The future has not been canceled
By: Arnie WeissmannJuly 06, 2009
Late last month, I heard a thoughtful economist say reassuring things. These days, it doesn’t get much better than that, so I’m here to spread the word.

The economist is Peter Ricchiuti, a former Kidder Peabody analyst who left that firm to manage more than $3 billion in assets as the assistant treasurer for the state of Louisiana. These days, he’s assistant dean of the A.B. Freeman School of Business at Tulane University.

First and foremost among Ricchiuti’s reassurances: When historians look back at this moment in time, they will conclude that the recession of 2008-2009 had already ended.

That’s a comforting thought, though we certainly can’t have traveled very far from the bottom if we need to be told that it’s over. But Ricchiuti swears he’s not alone in that conclusion and that about 60% of economists would agree with him.

Since World War II, he said, we’ve had 24 instances in which the stock market declined 10% or more and 13 where it declined 20% or more. Recessions happen, and recessions end. When they do, economies always reach a higher plateau.

To Ricchiuti, who takes a long view of things, one of the most important data points in the economy is corporate earnings, and since World War II, corporate profits are up 63-fold. (Stock prices, incidentally, are up 71-fold.)

Unlike other recessions, there was a lot of noise this time that we were entering another Great Depression. Not so, said Ricchiuti. In the 1930s, the government raised taxes and increased interest rates. Today, we’re doing the opposite, and we are offering the economy some serious stimulation, combined with regulations to avoid repeating mistakes of the recent past.

Our worries appear to be way out of proportion to the problem, he suggested. The 1982 recession was, at the time, the worst since the Great Depression. Unemployment was higher than it is today (11% vs. 9.4%). Inflation was running rampant (10% then vs. 2% today). The interest on the 10-year U.S. Treasury note was a whopping 14%, compared with the current 3.9%. Yet despite all this, we’ve talked ourselves into a much deeper funk: Consumer confidence right now is about 20% below the level it was then.

The stock market, he said, tends to run about six to nine months ahead of the economy in general, and it has already shown significant recovery from its low during this recession. The markets are down to about 1997 levels, and a large number of companies are selling at significant discounts to their true worth. Things are primed to rise, he said: There’s about $9 trillion in cash on the sidelines right now, ready to invest.

And the upside can be significant.
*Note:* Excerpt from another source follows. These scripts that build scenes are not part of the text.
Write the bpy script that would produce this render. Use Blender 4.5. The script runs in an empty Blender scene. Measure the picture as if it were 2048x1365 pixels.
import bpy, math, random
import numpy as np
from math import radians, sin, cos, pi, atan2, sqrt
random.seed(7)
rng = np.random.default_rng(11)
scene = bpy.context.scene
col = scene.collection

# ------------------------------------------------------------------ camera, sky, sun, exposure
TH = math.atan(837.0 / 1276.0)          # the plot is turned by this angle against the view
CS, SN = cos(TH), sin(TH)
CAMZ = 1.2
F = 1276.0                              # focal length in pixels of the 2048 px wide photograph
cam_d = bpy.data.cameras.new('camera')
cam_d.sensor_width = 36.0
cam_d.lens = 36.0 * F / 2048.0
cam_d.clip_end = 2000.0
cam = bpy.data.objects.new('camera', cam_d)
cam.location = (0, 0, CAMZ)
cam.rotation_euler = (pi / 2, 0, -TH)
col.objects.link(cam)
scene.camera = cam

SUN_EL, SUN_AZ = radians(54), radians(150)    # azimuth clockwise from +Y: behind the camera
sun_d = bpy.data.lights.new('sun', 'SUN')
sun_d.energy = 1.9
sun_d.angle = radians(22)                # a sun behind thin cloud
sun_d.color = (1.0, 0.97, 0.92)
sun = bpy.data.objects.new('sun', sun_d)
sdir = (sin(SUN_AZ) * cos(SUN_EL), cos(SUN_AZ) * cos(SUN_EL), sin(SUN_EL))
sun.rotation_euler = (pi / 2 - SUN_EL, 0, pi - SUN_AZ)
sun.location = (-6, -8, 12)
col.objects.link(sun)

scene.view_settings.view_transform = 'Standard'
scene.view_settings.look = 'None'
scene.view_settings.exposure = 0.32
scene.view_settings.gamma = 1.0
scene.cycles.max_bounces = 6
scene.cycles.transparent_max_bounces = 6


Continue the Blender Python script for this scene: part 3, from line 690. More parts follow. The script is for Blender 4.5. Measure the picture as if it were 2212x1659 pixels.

In the 12 other bear markets since 1955, Ricchiuti said, the average decline was 22%. The down cycles lasted, on average, 11 months, and were followed by recoveries averaging 12 months in length and producing 35% returns, about 1.5 times the decline.

Of course, there are other factors affecting us besides the stock market, he said, and the root of our current financial woes can be found in the housing bubble. We still have about 1.5 million too many homes (though much of this problem, he noted, is regionally based). That’s about 12 months’ worth of sales. The dramatic slowdown in building and concurrent increase in housing affordability will, in time, solve the problem.

A typical recovery follows a predictable pattern. First come painful layoffs. Credit markets gradually thaw, and merger-and-acquisition activity heats up. Finally, streamlined companies, which have focused on efficiencies, begin to realize significant improvements in profits as the economy rises.

Ricchiuti pointed out that down cycles are times of great entrepreneurial creativity, and he cited a few noteworthy examples: Procter & Gamble and General Electric were both born in the Panic of 1837. IBM was founded during the Long Depression, which lasted from 1873 to 1896. General Motors came into being during the Panic of 1907, and United Technologies emerged at the beginning of the Great Depression in 1929. The oil crisis of the early 1970s wasn’t a very happy chapter in more recent U.S. history, except for those who launched Federal Express in 1973.

The future has not been canceled, Ricchiuti concluded. Our problems are not insurmountable, though patience will still be required. The turnaround will not happen overnight, but keep the faith: The human drive to succeed is very powerful, and capitalism ultimately works.

As regards travel specifically — Ricchiuti was, after all, speaking at a Travel Weekly Leadership Forum — we will be benefiting greatly from the spending of baby boomers. He cited three stock categories where he thinks investors will benefit most from this demographic: financial services, health care and leisure. The last of these would include travel categories such as hotels and cruise lines.

My only discomfort in listening to Ricchiuti speak was that he was saying just about everything I wanted to hear. In pre-recession times, we didn’t do ourselves any favors by ignoring the possibility that rosy predictions about the economy were very wrong.

But while overconfidence may be harmful in good times, there’s also risk in ignoring the signs of a recovery during the depths of a recession. The speed with which we recover may well be linked closely to our belief that we are, indeed, recovering.